Galatians 2:20 is the primary text: "I have been crucified with Christ and I no longer live, but Christ lives in me. The life I now live in the body, I live by faith in the Son of God, who loved me and gave himself for me." The movement of that verse -- from "I no longer live" to "Christ lives in me" -- is the arc the song is tracing. Romans 6:13 adds the instrumental language directly: "Do not offer any part of yourself to sin as an instrument of wickedness, but rather offer yourselves to God as those who have been brought from death to life; and offer every part of yourself to him as an instrument of righteousness." The word "instrument" connects this song's lyrical lineage to the same consecration territory as Romans 12:1.

How to use it in a service

"I Give Myself Away" is a versatile song that functions at multiple service points. It works as a response song after the message, as a closing declaration, and in the right congregation, as an extended worship moment where the chorus is repeated and the room has space to make the prayer in real time. It is effective in evangelistic or decision-moment contexts because the lyric's threshold is low enough for a new believer and deep enough for a seasoned one -- the prayer is the same prayer regardless of where you are in your faith journey. In church contexts that observe an altar call or prayer line, this song can carry the entire response moment without feeling exhausted. Avoid placing it too early in a service before the gospel has been preached -- the surrender the song calls for needs to be an informed surrender.

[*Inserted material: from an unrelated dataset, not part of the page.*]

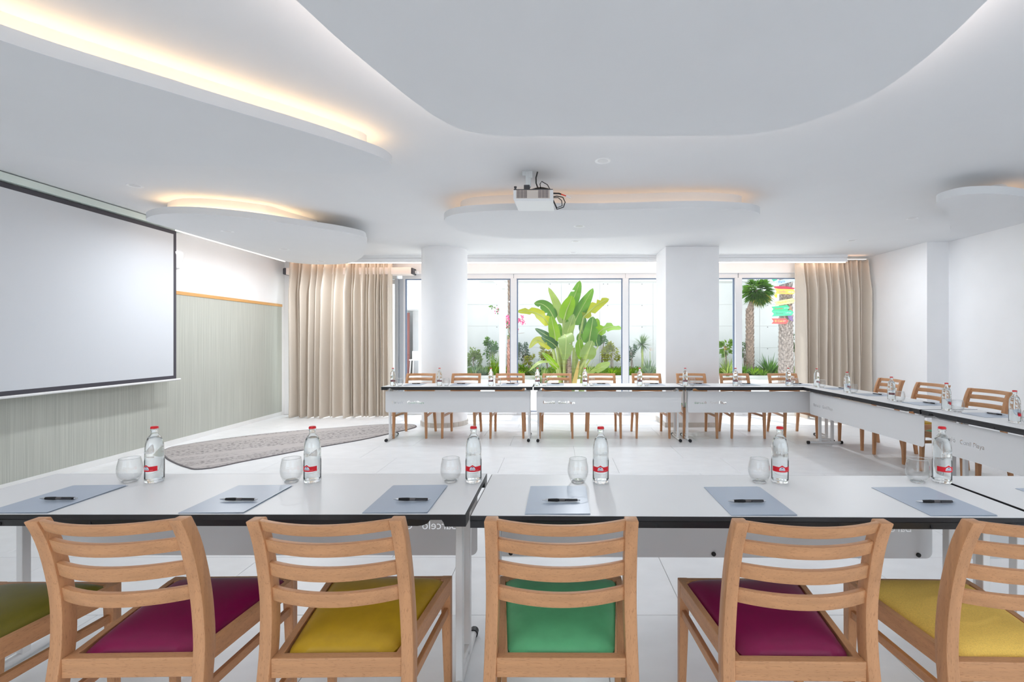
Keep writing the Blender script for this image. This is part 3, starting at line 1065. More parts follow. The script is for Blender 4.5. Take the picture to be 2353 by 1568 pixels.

Things to watch for as the worship leader

At 88 BPM the song has rhythmic energy that can tempt a leader into surface-level performance rather than genuine leading. The congregational groove is a gift, not a trap -- use it to create participation, not spectacle. The A key is higher than many surrender songs, and male leaders should check the top notes in the melody before the service; if the highest phrases are straining, a half-step down to Ab is worth considering rather than visibly straining in front of the room. The most common error in leading this song is ending too quickly -- the lyric and the room often want more time in the chorus than the arrangement provides. Have a clear signal with your band for extended chorus repetition, and do not be afraid to stay in the moment if the room is engaged. The song knows when it is done; you just have to be listening.

A note for the team behind you (techs, vocalists, band)

Band: the groove is load-bearing in this song. The drummer should lock a tight 4/4 feel at 88 BPM with a strong kick on 1 and 3 and a consistent snare on 2 and 4 -- the gospel feel does not require a swing, it requires pocket. Keys: the song lives and breathes in the piano and organ layer; a warm Rhodes or Hammond voicing under the chorus gives the song its gospel texture and should not be cut in favor of a synthesized pad. Bassists: walk the changes rather than root-only, but stay within the pocket -- this is not a bass feature, it is a groove-carrier. FOH: the congregational level matters enormously here; this is a song where the room participates at full voice, so open the ambient mics and let the congregation into the house mix. Lighting: full warm room lights at the chorus -- this is not a reflective song, it is a declaration, and the room should feel like it is doing something together.